Die Geschichte von N.

„Ich bin schwanger“, sagt sie und ich verschlucke mich fast an meinem Essen. „Ich schaff das nicht nochmal“, denke ich sofort. Aber ich muss. Wenn sie es schafft, dann schaffe ich das auch. Ich muss. Eine andere Option gibt es nicht.

Fast zwei Jahre ist es her, da stand ich auf dem Friedhof und habe die Kinder meiner Freundin begraben. Neben ihrem ersten totgeborenen Kind, lagen dann zwei weitere. N. und ihr Mann hatten mit allen Mitteln gekämpft um die Zwillinge. Über Wochen waren wir alle im Ausnahmezustand. Am Ende: Umsonst.

Die Geschichte von N., dem mutigsten Menschen, den ich kenne, beschäftigt mich, solange es Raumrauschen gibt (Sternenkind, Am Ende der Worte). Heute erzähle ich sie zu Ende.

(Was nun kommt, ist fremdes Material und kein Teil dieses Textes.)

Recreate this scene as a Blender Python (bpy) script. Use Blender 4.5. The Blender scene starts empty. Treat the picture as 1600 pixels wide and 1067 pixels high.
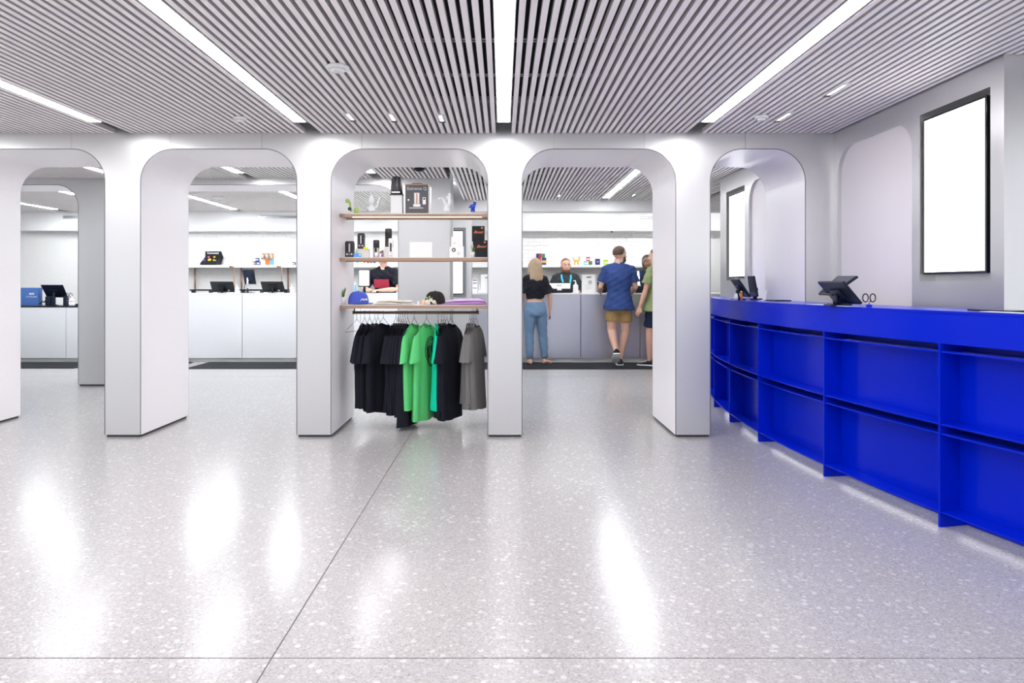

Als sie wieder schwanger wird, ungeplant, unverhofft, ein medizinisches Wunder, nur wenige Wochen nach der Beerdigung der Zwillinge, beginnt das Bangen von vorne. Wochenweise. Ich zucke zusammen jedes Mal, wenn sie anruft. Die Angst ist ständiger Begleiter, zu hoffen wagt kaum einer. Kurz nach Weihnachten sind die Wochen vorbei, in denen sie die vorherigen Kinder verloren hat. „Und jetzt?“, fragt sie. „Ich hatte keinen Plan, es gab immer nur den Tag X. Ich weiß nicht, was ich jetzt tun soll“.  „Jetzt“, sage ich leise, „jetzt bekommst du ein Baby.“

Jonah wird geboren ein Jahr und vier Tage nach der Geburt seiner Brüder. Seine Augen tragen die Ruhe seines Vaters in sich. Wenn er lächelt; sieht er aus wie seine Mutter.

Ich erinnere mich noch gut, wie wir da saßen, an einem Frühlingstag im Mai, nach der Beerdigung im Jahr davor. Familie, Freunde und Bekannte von N. und A.. Manche von uns waren sich fremd. Aber an diesem Tag waren wir eins. Und ich weiß noch, wie jemand den Sekt aufmachte um 16:00 uHR und sagte, das sollten wir öfter tun an einem Donnerstagnachmittag, an dem die Zeit stillsteht: Auf den Tod trinken. Und auf das Leben. Und alles dazwischen. Weil in dieser tiefsten unendlichen Traurigkeit wir einander hatten, das einzige was hielt.

Heute wird Jonah ein Jahr alt. Der Junge mit den mutigsten Eltern der Welt.

Und wäre das hier ein Märchen dann würde ich enden mit „…und sie lebten glücklich bis an ihr Lebensende“. Das ist es leider nicht. Aber das ist, was ich ihnen von Herzen wünsche. Happy Birthday, Jonah.